The Sound Transit Procurement and Contracts Division processed close to $1 billion in spending in 2012. The authority's procurements are key to Sound Transit's effective stewardship of taxpayer dollars. The national recession has reduced funding for the Sound Transit authority by 30 percent through 2023 for voter-approved expansions, so cost controls will continue to be a critical priority for delivering projects.

Affirming procurement excellence, the Sound Transit Procurement and Contracts Division has received NIGP's coveted Pareto Award of Excellence in Public Procurement, recognizing achievement of criteria so challenging that only eight public agencies have earned the accreditation since the award's inception in 2003.

"Striving to get the Pareto made us a better working team," said April Alexander, Sound Transit's Contracts Manager, Materials, Technology and Services. There were high-fives as the excited team learned of the award, she said. "The best part of the Pareto Award process was watching the team grow and increasing our ability to work together on a daily basis. The whole group was energized and proud of our accomplishment."

Sound Transit provides express bus, commuter rail and light rail service to nearly 100,000 weekday riders.Sound Transit is the popular name for Washington state's Central Puget Sound Region Transit Authority, which was established in 1996 and began operating transit services in 1999. The authority, formed by the Snohomish, King and Pierce County Councils, provides regional transit services within Washington's three largest counties, an area with more than 50 cities and more than 40 percent of Washington's population. The authority operates express bus, commuter rail and light rail service in the region with nearly 100,000 weekday riders.

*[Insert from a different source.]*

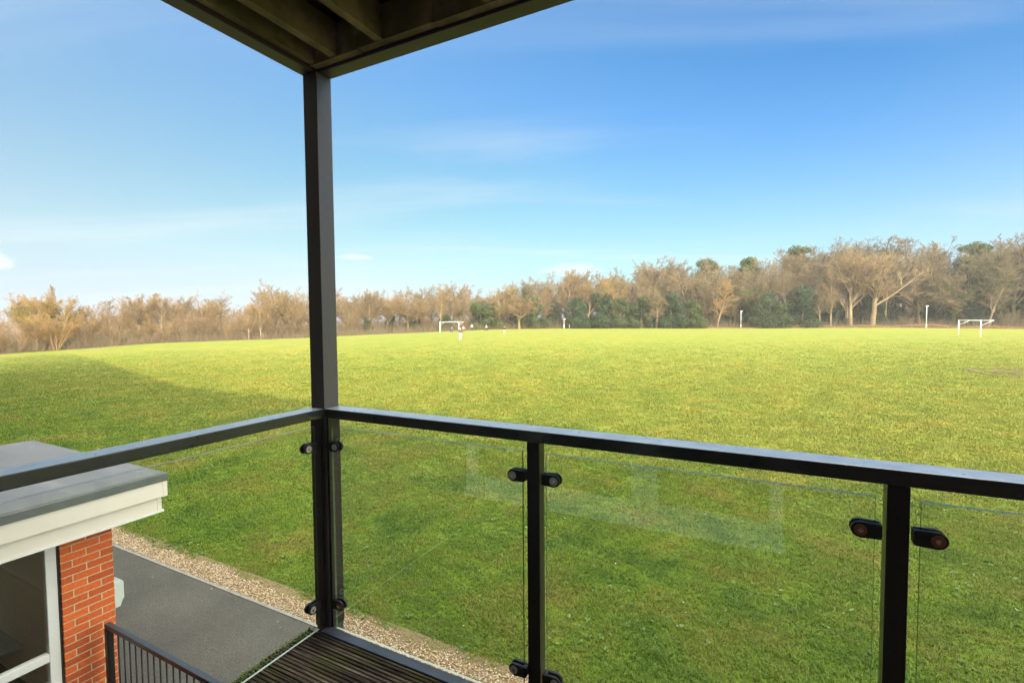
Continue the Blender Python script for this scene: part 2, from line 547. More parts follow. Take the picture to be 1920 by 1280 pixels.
def mat_decking():
    m, N, L, B = new_mat('weathered_decking')
    geo = node(N, 'ShaderNodeNewGeometry'); P = geo.outputs['Position']
    mp = node(N, 'ShaderNodeMapping'); mp.inputs['Scale'].default_value = (3, 30, 30); L.new(P, mp.inputs[0])
    a = node(N, 'ShaderNodeTexNoise', Scale=1, Detail=7, Roughness=.7); L.new(mp.outputs[0], a.inputs['Vector'])
    b = node(N, 'ShaderNodeTexNoise', Scale=4.5, Detail=5, Roughness=.6); L.new(P, b.inputs['Vector'])
    c = ramp(N, L, a.outputs['Fac'], [(.30, (.018, .013, .010)), (.47, (.065, .046, .034)), (.60, (.17, .13, .095)), (.72, (.46, .40, .31))])
    ms = ramp(N, L, b.outputs['Fac'], [(.48, (0, 0, 0)), (.66, (1, 1, 1))])
    c = mixc(N, L, ms, c, mixc(N, L, .6, c, (.075, .085, .015)))
    L.new(c, B.inputs['Base Color'])
    B.inputs['Roughness'].default_value = .75; B.inputs['Specular IOR Level'].default_value = .15
    bp = node(N, 'ShaderNodeBump', Strength=.7, Distance=.003); L.new(a.outputs['Fac'], bp.inputs['Height']); L.new(bp.outputs[0], B.inputs['Normal'])
    return m


def mat_joist():
    m, N, L, B = new_mat('green_treated_timber')
    geo = node(N, 'ShaderNodeNewGeometry'); P = geo.outputs['Position']
    a = node(N, 'ShaderNodeTexNoise', Scale=5, Detail=7, Roughness=.65); L.new(P, a.inputs['Vector'])
    c = ramp(N, L, a.outputs['Fac'], [(.3, (.09, .075, .028)), (.5, (.17, .130, .058)), (.62, (.27, .19, .11)), (.8, (.22, .10, .06))])
    L.new(c, B.inputs['Base Color']); B.inputs['Roughness'].default_value = .85
    return m


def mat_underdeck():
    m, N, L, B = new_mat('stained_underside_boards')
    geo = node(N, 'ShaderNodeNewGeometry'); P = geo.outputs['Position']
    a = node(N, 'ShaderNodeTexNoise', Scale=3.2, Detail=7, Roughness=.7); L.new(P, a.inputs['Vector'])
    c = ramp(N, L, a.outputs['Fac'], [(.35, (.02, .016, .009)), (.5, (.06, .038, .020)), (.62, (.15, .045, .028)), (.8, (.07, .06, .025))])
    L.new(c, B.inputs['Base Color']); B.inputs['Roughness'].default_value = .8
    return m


M = {}
M['field'] = mat_field()
M['blades'] = mat_blades()
M['asphalt'] = mat_asphalt()
M['gravel'] = mat_island('pea_gravel', [(0, (.20, .12, .06)), (.25, (.42, .27, .14)), (.5, (.55, .40, .24)), (.75, (.62, .50, .34)), (.92, (.30, .27, .24)), (1, (.75, .68, .55))], .6)
M['gravel_bed'] = simple('gravel_bed', (.30, .20, .11), (.16, .11, .06), .9, 30, bump=.8, bump_scale=70)
M['edging'] = simple('concrete_edging', (.30, .28, .25), (.20, .19, .17), .85, 12, bump=.3)
M['metal'] = simple('charcoal_powder_coat', (.020, .017, .017), (.026, .022, .022), .30, 90, bump=.03, bump_scale=900, spec=.35)
M['handrail'] = simple('charcoal_handrail_paint', (.012, .012, .013), (.02, .02, .021), .30, 30, bump=.02, bump_scale=900, spec=.6, coat=.25)


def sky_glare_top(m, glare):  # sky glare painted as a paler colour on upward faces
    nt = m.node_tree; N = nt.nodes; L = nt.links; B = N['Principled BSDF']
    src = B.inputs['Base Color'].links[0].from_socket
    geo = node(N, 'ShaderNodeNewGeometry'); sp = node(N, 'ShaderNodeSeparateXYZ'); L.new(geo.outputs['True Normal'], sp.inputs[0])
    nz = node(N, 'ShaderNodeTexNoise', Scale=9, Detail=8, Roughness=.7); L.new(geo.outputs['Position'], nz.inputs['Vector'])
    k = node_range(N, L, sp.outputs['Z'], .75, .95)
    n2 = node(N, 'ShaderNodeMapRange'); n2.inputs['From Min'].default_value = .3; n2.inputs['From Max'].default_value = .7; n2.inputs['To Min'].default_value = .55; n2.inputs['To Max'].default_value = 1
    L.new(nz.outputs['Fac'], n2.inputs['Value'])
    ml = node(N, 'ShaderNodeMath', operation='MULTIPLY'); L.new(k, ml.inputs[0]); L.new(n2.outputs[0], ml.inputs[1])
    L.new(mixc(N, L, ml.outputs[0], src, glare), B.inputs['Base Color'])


M['handrail_low'] = simple('black_rail_paint', (.012, .012, .014), (.02, .02, .022), .35, 30, spec=.5)
sky_glare_top(M['handrail_low'], (.05, .055, .07))
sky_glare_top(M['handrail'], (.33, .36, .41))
M['metal_grey'] = simple('grey_powder_coat', (.046, .027, .042), (.056, .035, .050), .38, 40, bump=.04, bump_scale=700)
M['steel_angle'] = simple('blue_grey_steel', (.095, .105, .135), (.07, .08, .11), .35, 14, spec=.6)
M['rubber'] = simple('black_rubber', (.012, .012, .013), None, .5, 50)
M['disc_steel'] = simple('brushed_steel', (.50, .46, .42), (.40, .37, .34), .4, 60, metal=.25)
M['disc_rust'] = simple('rust_tinted_steel', (.30, .11, .07), (.22, .085, .06), .5, 60, metal=.35)
M['screw'] = simple('bright_screw', (.6, .58, .55), None, .22, 60, metal=1)
M['glass'] = mat_glass()
M['glass_edge'] = simple('glass_edge', (.62, .68, .56), (.55, .62, .50), .2, 30)
M['glass_side'] = simple('green_glass_side', (.10, .15, .075), None, .2, 30)
M['window_glass'] = mat_glass('window_glass', (.97, .98, .97), .7)
M['glass_low_reflect'] = mat_glass('low_reflect_glass', (.955, .975, .945), .8)  # same glass as the other panels, reflections turned down
M['decking'] = mat_decking()
M['joist'] = mat_joist()
M['under'] = mat_underdeck()
M['brick'] = mat_brick('orange_brick', 'Y', 2.51)
M['brick_end'] = mat_brick('orange_brick_end', 'X', -6.0)
M['upvc'] = simple('white_upvc', (.80, .78, .76), (.74, .73, .70), .35, 5)
M['fascia'] = simple('cream_white_cladding', (.80, .73, .64), (.76, .69, .60), .45, 4, stretch=(1, .3, 1))
M['roof'] = None
M['trim'] = simple('lead_grey_trim', (.13, .14, .135), (.09, .10, .095), .5, 6, detail=8, bump=.2, bump_scale=30)
M['plaster'] = simple('cream_plaster', (.86, .80, .62), (.83, .77, .59), .9, 2)
M['sill'] = simple('pale_blue_sill', (.55, .68, .72), None, .35, 4)
M['dark_floor'] = simple('wood_floor', (.30, .24, .17), None, .6, 6)
M['meter'] = simple('pale_green_grey_plastic', (.60, .66, .60), (.55, .61, .56), .5, 10)
M['white_paint'] = simple('white_paint', (.80, .78, .74), (.70, .68, .64), .45, 3, detail=8)
M['pole_paint'] = simple('pale_pole_paint', (.62, .60, .54), (.52, .50, .45), .5, 3)
M['red_net'] = simple('red_peg', (.65, .10, .07), None, .6, 10)
M['lamp_head'] = simple('pale_lamp_head', (.70, .70, .68), None, .4, 10)


def mat_roof():
    m, N, L, B = new_mat('grey_roof_membrane')
    geo = node(N, 'ShaderNodeNewGeometry'); P = geo.outputs['Position']
    mp = node(N, 'ShaderNodeMapping'); mp.inputs['Scale'].default_value = (.6, 2.2, 1); mp.inputs['Rotation'].default_value = (0, 0, .3); L.new(P, mp.inputs[0])
    a = node(N, 'ShaderNodeTexNoise', Scale=1.6, Detail=8, Roughness=.65); L.new(mp.outputs[0], a.inputs['Vector'])
    b = node(N, 'ShaderNodeTexNoise', Scale=120, Detail=3); L.new(P, b.inputs['Vector'])
    c = ramp(N, L, a.outputs['Fac'], [(.3, (.130, .130, .130)), (.55, (.165, .163, .160)), (.72, (.25, .245, .235))])
    g = ramp(N, L, b.outputs['Fac'], [(.3, (.85, .85, .85)), (.7, (1.12, 1.12, 1.12))])
    c = mixc(N, L, 1.0, c, g, 'MULTIPLY')
    L.new(c, B.inputs['Base Color']); B.inputs['Roughness'].default_value = .6
    return m


M['roof'] = mat_roof()

# ------------------------------------------------------------------ ground
def build_ground():
    na = 520
    ang = np.linspace(-math.pi, math.pi, na, endpoint=False)
    # angles concentrated in the view
    q = np.linspace(-1, 1, na + 1)[:-1]
    ang = math.pi * (.38 * q + .62 * q ** 3)
    rad = np.concatenate([np.linspace(0, 12, 25)[1:], 12 * (160 / 12) ** (np.linspace(0, 1, 130)[1:]), 160 * (3000 / 160) ** (np.linspace(0, 1, 22)[1:])])
    A, Rr = np.meshgrid(ang, rad, indexing='ij')
    F = Rr * np.cos(A); R = Rr * np.sin(A)
    x = -F * SY + R * CY; y = F * CY + R * SY
    z = ground(x, y) - .012
    V = np.stack([x, y, z], -1).reshape(-1, 3)
    V = np.concatenate([V, [[0, 0, -.012]]])
    nr = len(rad)
    i = np.arange(na)[:, None]; j = np.arange(nr - 1)[None, :]
    i2 = (i + 1) % na
    q4 = np.stack(np.broadcast_arrays(i * nr + j, i * nr + j + 1, i2 * nr + j + 1, i2 * nr + j), -1).reshape(-1, 4)
    i = np.arange(na)
    t3 = np.stack([np.full(na, len(V) - 1), i * nr, ((i + 1) % na) * nr], -1)
    o = np_mesh('grass_field', V, [q4[:, ::-1], t3[:, ::-1]], M['field'], None, True)
    if o.data.polygons[0].normal.z < 0:
        o.data.flip_normals()
    at = o.data.attributes.new('wood', 'FLOAT', 'POINT')
    rE = edge_r(A)
    w = np.clip((Rr - rE - .5 + 1.2 * np.sin(A * 90) * np.sin(A * 37)) / 2.0, 0, 1).reshape(-1)
    at.data.foreach_set('value', np.concatenate([w, [0]]).astype(np.float32))
    tag(o, kind='structure')


build_ground()
tag(MB().box(-45, 34, -1.5, 4.51, -.010, .004).build('path', M['asphalt']), kind='structure')
tag(MB().box(-45, 34, 4.51, 4.56, -.05, .016).build('path_edging', M['edging'], bevel=.004), kind='structure')
tag(MB().box(-45, 34, 4.56, 5.05, -.05, -.002).build('gravel_strip', M['gravel_bed']), kind='structure')


def lawn_edge(x):
    x = np.asarray(x)
    return 4.865 + .035 * np.sin(x * 2.1) + .03 * np.sin(x * 5.3 + 1) + .02 * np.sin(x * 13.1 + 2)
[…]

The Procurement and Contracts Division is comprised of three sections — the Design and Construction Contracts Group with 13 team members led by Linneth Riley-Hall; the Contracts Systems Group with four team members led by Laura Sharp, which manages records, reporting, the p-card program, the solicitation system and the purchase order system; and the Materials, Technology and Services group, also known as Goods and Services, with 11 members led by April Alexander.

The previous Director of Procurement and Contracts, Kunjan Dayal, helped lead pursuit of the Pareto Award, but had moved on to another job by the time the award was presented. Alexander said the momentum was there to finish the journey even with a vacancy at the Division's top job. Dayal's successor, Ted Lucas, came on board after the team received the Pareto Award at last August's NIGP Forum in Seattle.

Alexander said her initial reaction at the suggestion of pursuing the Pareto Award was "who has the time?" — especially given the management climate of having to do more with less. "At the time, I had no idea how this pursuit would truly pull our team together. Every person in the division was involved."

"Sound Transit's operation stands tall in serving as a prime example of professionalism and proficiency in transit authority procurement," said NIGP CEO Rick Grimm. The Pareto Award of Excellence in Public Procurement, comparable to the Malcolm Baldrige National Quality Award, is named for the political sociologist and economist Vilfredo Pareto (1848-1923), the father of scientific procurement, whose Pareto Rule says roughly 80 percent of the effects come from 20 percent of causes.